#### [Provided records]
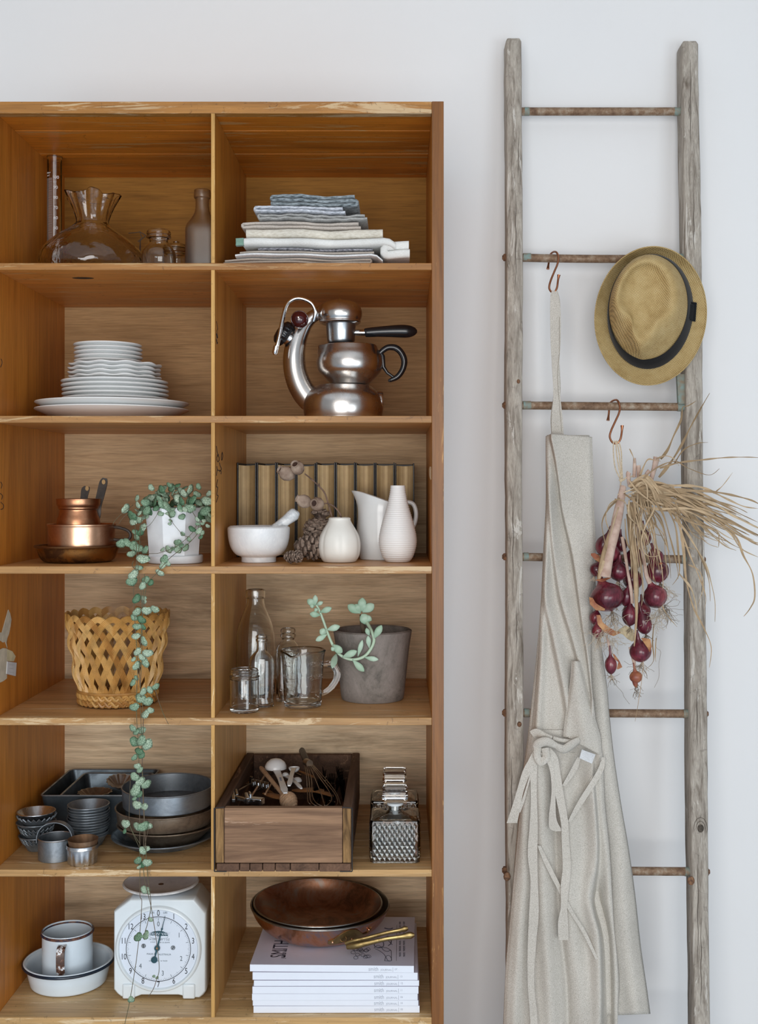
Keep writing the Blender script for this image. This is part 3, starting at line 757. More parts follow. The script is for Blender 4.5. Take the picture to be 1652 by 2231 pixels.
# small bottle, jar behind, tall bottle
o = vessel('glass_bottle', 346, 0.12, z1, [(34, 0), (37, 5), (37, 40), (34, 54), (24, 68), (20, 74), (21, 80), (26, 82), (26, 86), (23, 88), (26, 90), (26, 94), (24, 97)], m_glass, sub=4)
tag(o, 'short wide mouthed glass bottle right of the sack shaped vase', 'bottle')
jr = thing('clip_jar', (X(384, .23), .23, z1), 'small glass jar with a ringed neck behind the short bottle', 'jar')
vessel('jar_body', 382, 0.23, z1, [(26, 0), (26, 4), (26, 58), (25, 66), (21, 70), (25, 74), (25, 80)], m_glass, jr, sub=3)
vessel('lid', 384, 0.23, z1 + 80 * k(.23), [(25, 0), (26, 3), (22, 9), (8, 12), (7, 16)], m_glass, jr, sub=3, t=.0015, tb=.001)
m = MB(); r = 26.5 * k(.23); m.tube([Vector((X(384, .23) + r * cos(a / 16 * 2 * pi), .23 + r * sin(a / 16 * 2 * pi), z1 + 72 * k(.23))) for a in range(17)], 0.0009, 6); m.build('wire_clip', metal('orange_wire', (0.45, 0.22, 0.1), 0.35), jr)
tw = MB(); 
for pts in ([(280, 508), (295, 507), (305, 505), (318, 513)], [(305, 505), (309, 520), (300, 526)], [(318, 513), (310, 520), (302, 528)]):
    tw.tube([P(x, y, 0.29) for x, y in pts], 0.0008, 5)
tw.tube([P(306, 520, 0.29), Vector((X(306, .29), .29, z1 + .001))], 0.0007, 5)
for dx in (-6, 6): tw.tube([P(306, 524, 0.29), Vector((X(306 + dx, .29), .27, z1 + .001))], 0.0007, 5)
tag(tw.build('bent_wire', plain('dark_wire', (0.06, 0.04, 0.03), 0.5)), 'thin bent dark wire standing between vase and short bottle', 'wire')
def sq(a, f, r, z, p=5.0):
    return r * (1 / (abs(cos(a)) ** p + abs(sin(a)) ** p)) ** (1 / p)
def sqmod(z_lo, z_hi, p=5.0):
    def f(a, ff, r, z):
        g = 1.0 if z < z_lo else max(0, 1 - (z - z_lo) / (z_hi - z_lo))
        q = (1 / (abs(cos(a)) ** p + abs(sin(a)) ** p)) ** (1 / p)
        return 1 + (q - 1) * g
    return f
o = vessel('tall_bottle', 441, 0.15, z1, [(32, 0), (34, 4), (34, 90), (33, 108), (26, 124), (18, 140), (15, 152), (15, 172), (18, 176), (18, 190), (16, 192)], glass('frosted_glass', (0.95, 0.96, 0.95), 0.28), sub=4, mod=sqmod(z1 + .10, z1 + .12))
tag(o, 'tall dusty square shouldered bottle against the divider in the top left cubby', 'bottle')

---

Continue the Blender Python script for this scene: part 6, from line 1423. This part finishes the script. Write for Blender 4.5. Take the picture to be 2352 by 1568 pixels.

--

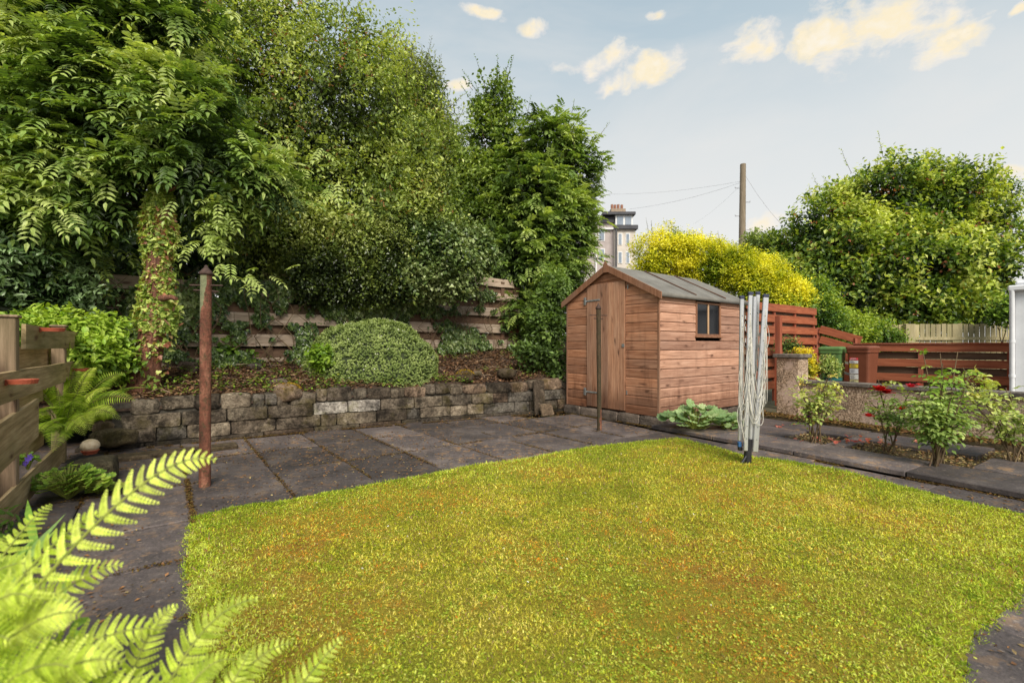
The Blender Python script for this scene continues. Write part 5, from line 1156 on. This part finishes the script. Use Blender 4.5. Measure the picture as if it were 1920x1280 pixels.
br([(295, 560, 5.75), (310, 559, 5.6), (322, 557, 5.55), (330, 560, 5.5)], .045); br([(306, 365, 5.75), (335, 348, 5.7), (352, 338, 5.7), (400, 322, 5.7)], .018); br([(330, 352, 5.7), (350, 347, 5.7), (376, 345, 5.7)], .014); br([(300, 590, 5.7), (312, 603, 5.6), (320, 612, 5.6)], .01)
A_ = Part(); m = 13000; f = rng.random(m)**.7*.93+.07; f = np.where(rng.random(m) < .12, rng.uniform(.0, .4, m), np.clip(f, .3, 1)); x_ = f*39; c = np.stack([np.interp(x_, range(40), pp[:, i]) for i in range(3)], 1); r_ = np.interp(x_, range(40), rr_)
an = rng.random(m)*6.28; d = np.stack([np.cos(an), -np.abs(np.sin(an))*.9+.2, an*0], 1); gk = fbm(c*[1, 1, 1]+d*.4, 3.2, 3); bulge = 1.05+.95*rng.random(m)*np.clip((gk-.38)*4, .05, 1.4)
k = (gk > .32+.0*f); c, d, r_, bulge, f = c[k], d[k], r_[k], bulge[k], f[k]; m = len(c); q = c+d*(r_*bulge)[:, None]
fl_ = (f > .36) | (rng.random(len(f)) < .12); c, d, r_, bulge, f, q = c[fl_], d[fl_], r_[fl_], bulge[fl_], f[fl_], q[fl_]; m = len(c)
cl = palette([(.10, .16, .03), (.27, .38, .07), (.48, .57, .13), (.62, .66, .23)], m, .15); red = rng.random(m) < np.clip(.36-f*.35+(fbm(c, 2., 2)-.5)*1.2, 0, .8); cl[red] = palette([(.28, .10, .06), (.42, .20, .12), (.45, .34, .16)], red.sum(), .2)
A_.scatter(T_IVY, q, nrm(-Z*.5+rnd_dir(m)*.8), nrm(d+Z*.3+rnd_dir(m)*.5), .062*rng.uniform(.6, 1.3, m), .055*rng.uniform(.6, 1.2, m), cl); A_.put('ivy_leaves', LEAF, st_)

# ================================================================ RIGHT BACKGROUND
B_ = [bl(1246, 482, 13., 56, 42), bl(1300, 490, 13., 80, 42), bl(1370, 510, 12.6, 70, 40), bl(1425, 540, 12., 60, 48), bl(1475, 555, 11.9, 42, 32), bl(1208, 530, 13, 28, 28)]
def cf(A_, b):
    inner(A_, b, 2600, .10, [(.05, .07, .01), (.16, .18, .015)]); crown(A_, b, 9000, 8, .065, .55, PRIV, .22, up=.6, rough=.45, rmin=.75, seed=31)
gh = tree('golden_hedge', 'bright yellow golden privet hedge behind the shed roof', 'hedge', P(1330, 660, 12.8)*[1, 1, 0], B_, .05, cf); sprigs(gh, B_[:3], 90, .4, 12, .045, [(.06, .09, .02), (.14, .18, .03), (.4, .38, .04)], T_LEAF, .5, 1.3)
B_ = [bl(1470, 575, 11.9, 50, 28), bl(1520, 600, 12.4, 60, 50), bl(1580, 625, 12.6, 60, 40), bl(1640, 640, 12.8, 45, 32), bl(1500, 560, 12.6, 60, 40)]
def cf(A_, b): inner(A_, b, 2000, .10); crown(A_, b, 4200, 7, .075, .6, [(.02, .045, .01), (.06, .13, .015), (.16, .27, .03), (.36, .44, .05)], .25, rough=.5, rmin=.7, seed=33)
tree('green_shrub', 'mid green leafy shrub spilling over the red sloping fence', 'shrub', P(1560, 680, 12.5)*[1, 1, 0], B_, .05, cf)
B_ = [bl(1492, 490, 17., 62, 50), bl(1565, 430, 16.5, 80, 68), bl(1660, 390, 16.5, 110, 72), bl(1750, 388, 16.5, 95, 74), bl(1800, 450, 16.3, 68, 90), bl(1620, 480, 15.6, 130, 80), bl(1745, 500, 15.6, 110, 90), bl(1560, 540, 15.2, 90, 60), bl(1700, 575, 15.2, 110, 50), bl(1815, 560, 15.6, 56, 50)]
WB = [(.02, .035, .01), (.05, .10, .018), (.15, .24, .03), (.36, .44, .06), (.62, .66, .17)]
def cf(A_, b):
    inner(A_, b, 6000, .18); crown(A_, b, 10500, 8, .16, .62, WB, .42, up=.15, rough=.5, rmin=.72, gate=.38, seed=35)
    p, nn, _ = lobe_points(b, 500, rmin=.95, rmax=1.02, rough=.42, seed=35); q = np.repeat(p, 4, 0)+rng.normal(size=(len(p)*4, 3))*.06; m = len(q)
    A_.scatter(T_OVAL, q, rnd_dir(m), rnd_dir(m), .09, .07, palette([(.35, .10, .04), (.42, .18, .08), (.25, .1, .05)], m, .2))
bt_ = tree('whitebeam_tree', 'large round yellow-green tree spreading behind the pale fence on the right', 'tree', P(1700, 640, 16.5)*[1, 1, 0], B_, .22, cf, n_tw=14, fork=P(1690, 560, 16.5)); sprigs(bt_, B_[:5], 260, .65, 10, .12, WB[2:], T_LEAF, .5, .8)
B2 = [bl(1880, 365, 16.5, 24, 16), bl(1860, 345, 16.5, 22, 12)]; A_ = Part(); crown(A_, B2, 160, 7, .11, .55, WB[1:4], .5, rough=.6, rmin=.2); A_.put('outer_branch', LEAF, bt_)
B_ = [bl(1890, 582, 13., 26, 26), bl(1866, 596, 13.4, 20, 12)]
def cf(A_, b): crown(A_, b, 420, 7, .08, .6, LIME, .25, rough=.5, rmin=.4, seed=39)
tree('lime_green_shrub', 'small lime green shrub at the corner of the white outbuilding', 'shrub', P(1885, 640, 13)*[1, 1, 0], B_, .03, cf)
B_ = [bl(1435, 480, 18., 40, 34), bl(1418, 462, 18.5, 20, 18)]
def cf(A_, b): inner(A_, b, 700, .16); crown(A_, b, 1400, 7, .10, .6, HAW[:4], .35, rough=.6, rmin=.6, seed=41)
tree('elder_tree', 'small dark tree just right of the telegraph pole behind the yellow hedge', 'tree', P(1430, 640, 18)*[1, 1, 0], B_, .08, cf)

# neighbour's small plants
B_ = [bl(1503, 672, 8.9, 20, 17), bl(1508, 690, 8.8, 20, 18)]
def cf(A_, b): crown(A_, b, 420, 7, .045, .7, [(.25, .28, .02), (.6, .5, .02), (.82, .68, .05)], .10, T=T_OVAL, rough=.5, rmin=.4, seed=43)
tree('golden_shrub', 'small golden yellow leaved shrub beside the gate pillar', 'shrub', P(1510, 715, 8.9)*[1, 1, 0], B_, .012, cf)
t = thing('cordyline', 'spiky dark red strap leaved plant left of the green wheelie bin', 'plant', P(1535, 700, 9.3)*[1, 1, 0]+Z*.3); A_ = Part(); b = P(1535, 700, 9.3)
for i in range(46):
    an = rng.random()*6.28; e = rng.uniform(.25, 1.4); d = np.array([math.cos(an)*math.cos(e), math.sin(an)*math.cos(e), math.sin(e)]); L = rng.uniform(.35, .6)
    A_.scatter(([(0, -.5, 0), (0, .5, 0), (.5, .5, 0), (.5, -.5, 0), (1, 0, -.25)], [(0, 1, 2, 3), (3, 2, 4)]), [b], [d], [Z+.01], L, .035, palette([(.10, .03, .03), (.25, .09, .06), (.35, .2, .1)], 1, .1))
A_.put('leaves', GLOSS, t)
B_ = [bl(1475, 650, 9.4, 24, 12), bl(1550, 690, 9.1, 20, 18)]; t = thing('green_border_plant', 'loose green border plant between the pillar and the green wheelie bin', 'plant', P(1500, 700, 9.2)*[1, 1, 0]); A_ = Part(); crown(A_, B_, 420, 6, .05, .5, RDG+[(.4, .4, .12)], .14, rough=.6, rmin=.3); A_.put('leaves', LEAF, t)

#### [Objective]
In the records above, find each line that holds the word "from"; copy all such lines.

#### [Correct response]
Continue the Blender Python script for this scene: part 6, from line 1423. This part finishes the script. Write for Blender 4.5. Take the picture to be 2352 by 1568 pixels.
The Blender Python script for this scene continues. Write part 5, from line 1156 on. This part finishes the script. Use Blender 4.5. Measure the picture as if it were 1920x1280 pixels.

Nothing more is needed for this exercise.